EXERCISE PROMPT =
Stop after the line containing "random.seed(7)": print each line exactly from the first line of the listing up to that point.

::: DATASET EXTRACT

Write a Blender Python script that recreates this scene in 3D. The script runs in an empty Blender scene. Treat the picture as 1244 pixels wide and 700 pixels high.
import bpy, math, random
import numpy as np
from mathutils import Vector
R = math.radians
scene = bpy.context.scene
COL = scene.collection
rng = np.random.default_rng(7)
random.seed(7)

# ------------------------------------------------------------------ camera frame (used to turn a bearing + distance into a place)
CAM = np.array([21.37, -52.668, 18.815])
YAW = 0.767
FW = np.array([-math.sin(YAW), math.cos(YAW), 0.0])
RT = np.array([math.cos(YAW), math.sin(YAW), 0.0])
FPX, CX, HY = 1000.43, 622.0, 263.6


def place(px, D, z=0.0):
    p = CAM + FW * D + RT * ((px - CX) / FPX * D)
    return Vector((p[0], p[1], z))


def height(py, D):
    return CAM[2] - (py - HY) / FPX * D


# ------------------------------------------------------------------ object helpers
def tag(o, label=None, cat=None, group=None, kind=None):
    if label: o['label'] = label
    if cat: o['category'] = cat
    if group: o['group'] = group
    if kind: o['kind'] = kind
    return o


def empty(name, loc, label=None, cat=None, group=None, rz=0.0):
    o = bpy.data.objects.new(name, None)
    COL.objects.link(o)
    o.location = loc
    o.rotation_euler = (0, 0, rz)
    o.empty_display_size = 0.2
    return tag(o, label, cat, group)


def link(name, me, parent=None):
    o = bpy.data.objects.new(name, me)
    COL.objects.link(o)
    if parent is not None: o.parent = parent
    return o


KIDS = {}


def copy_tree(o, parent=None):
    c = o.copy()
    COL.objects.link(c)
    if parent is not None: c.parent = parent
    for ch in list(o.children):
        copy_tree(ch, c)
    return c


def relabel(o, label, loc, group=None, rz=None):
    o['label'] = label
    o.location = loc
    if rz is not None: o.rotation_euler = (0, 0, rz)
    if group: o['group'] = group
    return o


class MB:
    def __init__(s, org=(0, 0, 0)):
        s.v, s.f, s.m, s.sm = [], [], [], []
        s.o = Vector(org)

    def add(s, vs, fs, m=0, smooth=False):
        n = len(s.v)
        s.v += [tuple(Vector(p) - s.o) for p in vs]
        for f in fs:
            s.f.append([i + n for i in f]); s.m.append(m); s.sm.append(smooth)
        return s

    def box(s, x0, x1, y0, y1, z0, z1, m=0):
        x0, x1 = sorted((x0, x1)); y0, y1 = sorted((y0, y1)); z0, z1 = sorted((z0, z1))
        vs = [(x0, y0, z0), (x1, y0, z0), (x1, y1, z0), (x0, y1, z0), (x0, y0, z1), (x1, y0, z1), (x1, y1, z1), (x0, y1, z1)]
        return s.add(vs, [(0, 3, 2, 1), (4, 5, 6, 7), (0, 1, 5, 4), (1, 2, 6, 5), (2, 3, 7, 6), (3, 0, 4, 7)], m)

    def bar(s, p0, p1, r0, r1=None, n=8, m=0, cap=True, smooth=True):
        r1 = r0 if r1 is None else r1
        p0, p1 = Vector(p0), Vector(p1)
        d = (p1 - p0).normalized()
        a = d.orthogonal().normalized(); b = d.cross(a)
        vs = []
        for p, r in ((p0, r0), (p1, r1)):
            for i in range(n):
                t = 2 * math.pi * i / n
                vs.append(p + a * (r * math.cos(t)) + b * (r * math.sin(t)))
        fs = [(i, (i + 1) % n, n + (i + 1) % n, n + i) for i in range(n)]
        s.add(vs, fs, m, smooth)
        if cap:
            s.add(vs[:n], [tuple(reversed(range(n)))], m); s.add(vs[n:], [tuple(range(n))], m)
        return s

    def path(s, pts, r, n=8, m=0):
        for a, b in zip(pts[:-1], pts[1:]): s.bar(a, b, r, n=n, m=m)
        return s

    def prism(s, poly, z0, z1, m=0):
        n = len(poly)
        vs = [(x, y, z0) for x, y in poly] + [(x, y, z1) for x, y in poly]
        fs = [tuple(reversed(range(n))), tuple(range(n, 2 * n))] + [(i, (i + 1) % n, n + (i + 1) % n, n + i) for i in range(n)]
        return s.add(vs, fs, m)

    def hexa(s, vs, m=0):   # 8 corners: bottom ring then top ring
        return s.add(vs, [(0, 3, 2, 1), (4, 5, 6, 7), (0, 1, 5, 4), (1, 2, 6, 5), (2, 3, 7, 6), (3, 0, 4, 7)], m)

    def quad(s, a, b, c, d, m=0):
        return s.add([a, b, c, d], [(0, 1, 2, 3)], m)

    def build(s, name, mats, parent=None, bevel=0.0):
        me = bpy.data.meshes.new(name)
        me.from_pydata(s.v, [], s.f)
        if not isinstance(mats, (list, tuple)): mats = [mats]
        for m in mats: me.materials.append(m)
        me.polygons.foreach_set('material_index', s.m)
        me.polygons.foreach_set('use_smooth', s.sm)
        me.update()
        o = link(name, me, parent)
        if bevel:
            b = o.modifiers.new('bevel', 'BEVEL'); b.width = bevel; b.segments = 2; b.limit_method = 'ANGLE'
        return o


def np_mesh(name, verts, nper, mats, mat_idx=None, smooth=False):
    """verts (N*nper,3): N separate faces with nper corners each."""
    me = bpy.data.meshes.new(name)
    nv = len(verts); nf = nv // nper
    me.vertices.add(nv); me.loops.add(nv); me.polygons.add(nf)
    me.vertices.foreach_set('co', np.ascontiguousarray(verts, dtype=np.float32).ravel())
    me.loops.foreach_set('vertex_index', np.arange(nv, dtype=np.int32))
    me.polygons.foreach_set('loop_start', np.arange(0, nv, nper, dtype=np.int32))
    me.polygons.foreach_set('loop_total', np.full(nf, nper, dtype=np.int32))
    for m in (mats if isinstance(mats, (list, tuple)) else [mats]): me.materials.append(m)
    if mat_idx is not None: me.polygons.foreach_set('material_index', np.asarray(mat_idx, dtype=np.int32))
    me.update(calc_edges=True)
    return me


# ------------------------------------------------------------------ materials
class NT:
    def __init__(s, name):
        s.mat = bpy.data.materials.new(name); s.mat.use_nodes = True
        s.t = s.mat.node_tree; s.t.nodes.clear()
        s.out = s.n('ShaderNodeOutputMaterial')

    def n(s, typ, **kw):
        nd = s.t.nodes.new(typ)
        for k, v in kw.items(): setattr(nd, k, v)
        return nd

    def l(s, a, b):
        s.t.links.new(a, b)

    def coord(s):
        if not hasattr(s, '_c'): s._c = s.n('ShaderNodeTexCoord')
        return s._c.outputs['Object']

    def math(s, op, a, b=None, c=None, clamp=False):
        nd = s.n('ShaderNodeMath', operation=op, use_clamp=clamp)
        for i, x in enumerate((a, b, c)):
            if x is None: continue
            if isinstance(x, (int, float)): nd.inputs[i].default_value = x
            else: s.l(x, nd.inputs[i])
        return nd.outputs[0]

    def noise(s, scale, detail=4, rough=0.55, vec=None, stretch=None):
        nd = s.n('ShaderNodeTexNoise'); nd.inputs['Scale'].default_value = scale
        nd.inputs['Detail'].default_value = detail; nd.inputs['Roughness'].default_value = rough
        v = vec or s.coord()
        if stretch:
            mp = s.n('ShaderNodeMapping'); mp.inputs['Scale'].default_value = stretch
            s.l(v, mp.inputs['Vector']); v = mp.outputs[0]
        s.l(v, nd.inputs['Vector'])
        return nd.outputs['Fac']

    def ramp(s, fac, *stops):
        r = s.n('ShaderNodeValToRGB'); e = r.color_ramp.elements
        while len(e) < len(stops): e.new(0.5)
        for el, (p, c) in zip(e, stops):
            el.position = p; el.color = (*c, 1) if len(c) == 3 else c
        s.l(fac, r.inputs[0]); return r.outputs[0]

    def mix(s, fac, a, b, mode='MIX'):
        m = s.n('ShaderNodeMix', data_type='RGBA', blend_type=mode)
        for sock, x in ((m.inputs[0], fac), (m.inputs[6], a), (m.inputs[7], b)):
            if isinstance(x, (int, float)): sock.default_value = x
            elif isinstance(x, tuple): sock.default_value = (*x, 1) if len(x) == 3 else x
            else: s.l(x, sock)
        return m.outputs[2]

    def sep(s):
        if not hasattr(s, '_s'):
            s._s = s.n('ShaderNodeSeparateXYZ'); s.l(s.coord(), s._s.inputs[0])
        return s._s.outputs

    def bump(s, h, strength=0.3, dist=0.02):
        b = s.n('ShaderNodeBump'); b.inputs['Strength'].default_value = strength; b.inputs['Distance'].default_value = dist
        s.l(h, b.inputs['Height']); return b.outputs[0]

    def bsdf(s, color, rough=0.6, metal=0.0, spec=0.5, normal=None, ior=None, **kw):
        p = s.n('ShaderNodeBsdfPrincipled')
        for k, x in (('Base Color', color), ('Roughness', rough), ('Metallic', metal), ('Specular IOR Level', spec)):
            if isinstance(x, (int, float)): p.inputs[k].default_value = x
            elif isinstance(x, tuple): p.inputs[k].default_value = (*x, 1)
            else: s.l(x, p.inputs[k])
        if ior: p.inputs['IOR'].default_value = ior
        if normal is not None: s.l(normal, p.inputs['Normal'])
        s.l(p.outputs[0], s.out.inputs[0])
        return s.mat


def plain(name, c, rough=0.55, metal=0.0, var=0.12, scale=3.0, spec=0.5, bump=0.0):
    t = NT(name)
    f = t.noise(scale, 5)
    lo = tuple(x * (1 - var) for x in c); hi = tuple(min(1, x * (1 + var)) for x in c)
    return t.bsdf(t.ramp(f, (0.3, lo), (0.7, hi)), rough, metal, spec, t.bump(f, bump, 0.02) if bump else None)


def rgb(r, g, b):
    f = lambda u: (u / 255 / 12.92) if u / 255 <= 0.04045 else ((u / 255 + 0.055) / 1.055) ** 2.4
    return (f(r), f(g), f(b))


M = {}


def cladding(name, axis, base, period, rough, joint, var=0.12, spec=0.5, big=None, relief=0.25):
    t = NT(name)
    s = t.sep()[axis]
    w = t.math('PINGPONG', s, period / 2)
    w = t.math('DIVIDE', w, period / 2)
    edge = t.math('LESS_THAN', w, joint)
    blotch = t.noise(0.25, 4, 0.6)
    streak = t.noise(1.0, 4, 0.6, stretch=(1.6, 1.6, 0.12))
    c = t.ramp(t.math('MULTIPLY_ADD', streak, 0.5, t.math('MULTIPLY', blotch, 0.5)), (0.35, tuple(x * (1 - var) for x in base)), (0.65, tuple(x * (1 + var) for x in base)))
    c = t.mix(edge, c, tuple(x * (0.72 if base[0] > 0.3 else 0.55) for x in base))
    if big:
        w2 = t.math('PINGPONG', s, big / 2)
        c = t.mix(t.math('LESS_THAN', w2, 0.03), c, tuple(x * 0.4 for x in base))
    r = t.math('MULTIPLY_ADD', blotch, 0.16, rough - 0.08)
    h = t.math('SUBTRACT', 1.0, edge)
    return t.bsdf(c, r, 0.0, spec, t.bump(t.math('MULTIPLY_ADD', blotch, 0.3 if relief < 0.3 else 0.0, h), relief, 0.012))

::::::

ANSWER TO THE PROBLEM =
Write a Blender Python script that recreates this scene in 3D. The script runs in an empty Blender scene. Treat the picture as 1244 pixels wide and 700 pixels high.
import bpy, math, random
import numpy as np
from mathutils import Vector
R = math.radians
scene = bpy.context.scene
COL = scene.collection
rng = np.random.default_rng(7)
random.seed(7)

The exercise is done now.